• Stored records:

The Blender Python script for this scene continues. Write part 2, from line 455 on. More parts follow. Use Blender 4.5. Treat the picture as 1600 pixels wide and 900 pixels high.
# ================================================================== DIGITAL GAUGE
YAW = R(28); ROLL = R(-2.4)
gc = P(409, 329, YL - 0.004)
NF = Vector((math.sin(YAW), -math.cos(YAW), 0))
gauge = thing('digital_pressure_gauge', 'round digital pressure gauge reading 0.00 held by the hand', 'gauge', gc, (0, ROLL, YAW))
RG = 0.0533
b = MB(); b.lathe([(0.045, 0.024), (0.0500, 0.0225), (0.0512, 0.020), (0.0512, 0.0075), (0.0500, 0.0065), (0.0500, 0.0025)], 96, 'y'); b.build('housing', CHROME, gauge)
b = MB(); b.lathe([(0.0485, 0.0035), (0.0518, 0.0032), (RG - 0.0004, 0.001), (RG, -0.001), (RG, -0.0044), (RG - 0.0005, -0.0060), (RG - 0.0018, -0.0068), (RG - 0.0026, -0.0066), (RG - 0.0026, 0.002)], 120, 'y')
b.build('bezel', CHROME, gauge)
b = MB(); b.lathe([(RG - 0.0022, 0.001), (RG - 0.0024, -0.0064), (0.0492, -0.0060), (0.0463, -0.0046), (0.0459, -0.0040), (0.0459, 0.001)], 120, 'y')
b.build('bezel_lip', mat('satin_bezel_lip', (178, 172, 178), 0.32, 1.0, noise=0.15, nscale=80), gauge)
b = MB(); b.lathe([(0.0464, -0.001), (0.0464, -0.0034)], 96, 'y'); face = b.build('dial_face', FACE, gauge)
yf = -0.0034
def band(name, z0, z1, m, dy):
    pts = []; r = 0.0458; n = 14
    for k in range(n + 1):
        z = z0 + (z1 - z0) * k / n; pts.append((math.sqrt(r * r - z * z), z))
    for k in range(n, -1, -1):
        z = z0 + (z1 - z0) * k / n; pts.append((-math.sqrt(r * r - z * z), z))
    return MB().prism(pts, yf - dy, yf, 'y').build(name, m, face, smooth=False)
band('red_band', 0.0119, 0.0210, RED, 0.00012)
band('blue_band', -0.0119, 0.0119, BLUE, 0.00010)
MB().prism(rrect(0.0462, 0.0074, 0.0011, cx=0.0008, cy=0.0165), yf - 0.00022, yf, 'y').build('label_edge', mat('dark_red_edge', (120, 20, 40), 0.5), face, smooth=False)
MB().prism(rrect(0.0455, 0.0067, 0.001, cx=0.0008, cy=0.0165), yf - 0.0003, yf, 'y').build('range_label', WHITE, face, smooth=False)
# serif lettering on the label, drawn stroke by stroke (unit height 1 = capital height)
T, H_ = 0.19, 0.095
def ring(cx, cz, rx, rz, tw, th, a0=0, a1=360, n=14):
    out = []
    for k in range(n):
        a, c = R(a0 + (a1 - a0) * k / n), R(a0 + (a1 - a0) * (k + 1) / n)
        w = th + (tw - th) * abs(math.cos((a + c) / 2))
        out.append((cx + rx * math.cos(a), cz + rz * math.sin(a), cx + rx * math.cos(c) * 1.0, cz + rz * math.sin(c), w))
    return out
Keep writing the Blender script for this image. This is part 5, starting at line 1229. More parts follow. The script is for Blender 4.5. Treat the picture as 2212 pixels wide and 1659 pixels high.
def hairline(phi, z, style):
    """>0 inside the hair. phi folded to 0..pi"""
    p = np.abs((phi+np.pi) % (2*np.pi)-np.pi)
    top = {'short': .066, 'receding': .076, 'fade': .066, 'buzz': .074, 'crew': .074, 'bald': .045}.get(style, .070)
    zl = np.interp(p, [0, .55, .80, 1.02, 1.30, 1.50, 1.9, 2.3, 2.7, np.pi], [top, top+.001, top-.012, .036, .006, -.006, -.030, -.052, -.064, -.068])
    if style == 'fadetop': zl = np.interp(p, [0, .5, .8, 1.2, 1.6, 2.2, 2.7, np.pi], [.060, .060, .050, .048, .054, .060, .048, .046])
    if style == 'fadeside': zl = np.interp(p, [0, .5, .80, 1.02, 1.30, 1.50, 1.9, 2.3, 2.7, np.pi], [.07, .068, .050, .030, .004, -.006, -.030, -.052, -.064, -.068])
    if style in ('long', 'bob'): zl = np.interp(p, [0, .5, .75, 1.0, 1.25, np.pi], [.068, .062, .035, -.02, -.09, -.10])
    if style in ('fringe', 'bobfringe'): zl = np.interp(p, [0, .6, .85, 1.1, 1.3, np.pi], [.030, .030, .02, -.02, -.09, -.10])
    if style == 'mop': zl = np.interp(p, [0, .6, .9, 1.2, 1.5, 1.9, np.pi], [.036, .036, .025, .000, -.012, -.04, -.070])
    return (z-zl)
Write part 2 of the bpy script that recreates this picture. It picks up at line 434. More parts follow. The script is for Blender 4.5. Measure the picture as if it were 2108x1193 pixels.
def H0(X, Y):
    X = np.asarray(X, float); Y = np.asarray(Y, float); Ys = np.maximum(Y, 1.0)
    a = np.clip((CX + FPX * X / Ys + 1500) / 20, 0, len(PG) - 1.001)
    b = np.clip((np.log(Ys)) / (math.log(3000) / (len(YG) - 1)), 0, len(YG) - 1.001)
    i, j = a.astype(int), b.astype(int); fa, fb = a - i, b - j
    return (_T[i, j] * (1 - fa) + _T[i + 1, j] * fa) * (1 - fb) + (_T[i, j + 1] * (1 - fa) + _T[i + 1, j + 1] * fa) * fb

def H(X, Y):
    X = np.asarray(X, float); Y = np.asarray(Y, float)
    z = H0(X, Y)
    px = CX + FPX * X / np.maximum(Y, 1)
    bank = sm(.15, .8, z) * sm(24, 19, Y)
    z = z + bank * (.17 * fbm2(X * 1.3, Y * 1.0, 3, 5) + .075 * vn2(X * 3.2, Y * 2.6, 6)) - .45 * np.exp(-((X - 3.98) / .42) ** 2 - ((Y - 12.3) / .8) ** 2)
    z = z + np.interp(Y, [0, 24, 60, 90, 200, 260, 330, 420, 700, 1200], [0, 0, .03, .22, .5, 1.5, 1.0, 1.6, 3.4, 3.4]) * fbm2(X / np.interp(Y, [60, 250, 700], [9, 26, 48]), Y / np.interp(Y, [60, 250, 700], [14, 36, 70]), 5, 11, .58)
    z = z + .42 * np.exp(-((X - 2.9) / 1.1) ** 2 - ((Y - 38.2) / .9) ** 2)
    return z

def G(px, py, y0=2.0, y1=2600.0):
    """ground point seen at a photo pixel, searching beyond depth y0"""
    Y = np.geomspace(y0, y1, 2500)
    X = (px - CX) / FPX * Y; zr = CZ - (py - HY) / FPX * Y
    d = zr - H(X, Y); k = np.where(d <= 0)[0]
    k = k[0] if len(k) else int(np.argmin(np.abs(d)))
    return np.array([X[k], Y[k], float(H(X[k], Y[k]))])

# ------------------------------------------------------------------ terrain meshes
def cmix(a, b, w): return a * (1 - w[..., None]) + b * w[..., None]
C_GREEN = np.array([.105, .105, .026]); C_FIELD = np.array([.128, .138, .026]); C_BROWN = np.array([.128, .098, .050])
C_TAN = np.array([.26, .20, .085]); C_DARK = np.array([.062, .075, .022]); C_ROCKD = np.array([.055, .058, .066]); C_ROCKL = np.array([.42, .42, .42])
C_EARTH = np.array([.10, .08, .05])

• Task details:
Look through the material above and print exactly the lines from the one containing "Write part 2 of" to the one containing "return np.array([X[k], Y[k], float(H(X[k], Y[k]))])", both included, and nothing more.

• Problem solution:
Write part 2 of the bpy script that recreates this picture. It picks up at line 434. More parts follow. The script is for Blender 4.5. Measure the picture as if it were 2108x1193 pixels.
def H0(X, Y):
    X = np.asarray(X, float); Y = np.asarray(Y, float); Ys = np.maximum(Y, 1.0)
    a = np.clip((CX + FPX * X / Ys + 1500) / 20, 0, len(PG) - 1.001)
    b = np.clip((np.log(Ys)) / (math.log(3000) / (len(YG) - 1)), 0, len(YG) - 1.001)
    i, j = a.astype(int), b.astype(int); fa, fb = a - i, b - j
    return (_T[i, j] * (1 - fa) + _T[i + 1, j] * fa) * (1 - fb) + (_T[i, j + 1] * (1 - fa) + _T[i + 1, j + 1] * fa) * fb

def H(X, Y):
    X = np.asarray(X, float); Y = np.asarray(Y, float)
    z = H0(X, Y)
    px = CX + FPX * X / np.maximum(Y, 1)
    bank = sm(.15, .8, z) * sm(24, 19, Y)
    z = z + bank * (.17 * fbm2(X * 1.3, Y * 1.0, 3, 5) + .075 * vn2(X * 3.2, Y * 2.6, 6)) - .45 * np.exp(-((X - 3.98) / .42) ** 2 - ((Y - 12.3) / .8) ** 2)
    z = z + np.interp(Y, [0, 24, 60, 90, 200, 260, 330, 420, 700, 1200], [0, 0, .03, .22, .5, 1.5, 1.0, 1.6, 3.4, 3.4]) * fbm2(X / np.interp(Y, [60, 250, 700], [9, 26, 48]), Y / np.interp(Y, [60, 250, 700], [14, 36, 70]), 5, 11, .58)
    z = z + .42 * np.exp(-((X - 2.9) / 1.1) ** 2 - ((Y - 38.2) / .9) ** 2)
    return z

def G(px, py, y0=2.0, y1=2600.0):
    """ground point seen at a photo pixel, searching beyond depth y0"""
    Y = np.geomspace(y0, y1, 2500)
    X = (px - CX) / FPX * Y; zr = CZ - (py - HY) / FPX * Y
    d = zr - H(X, Y); k = np.where(d <= 0)[0]
    k = k[0] if len(k) else int(np.argmin(np.abs(d)))
    return np.array([X[k], Y[k], float(H(X[k], Y[k]))])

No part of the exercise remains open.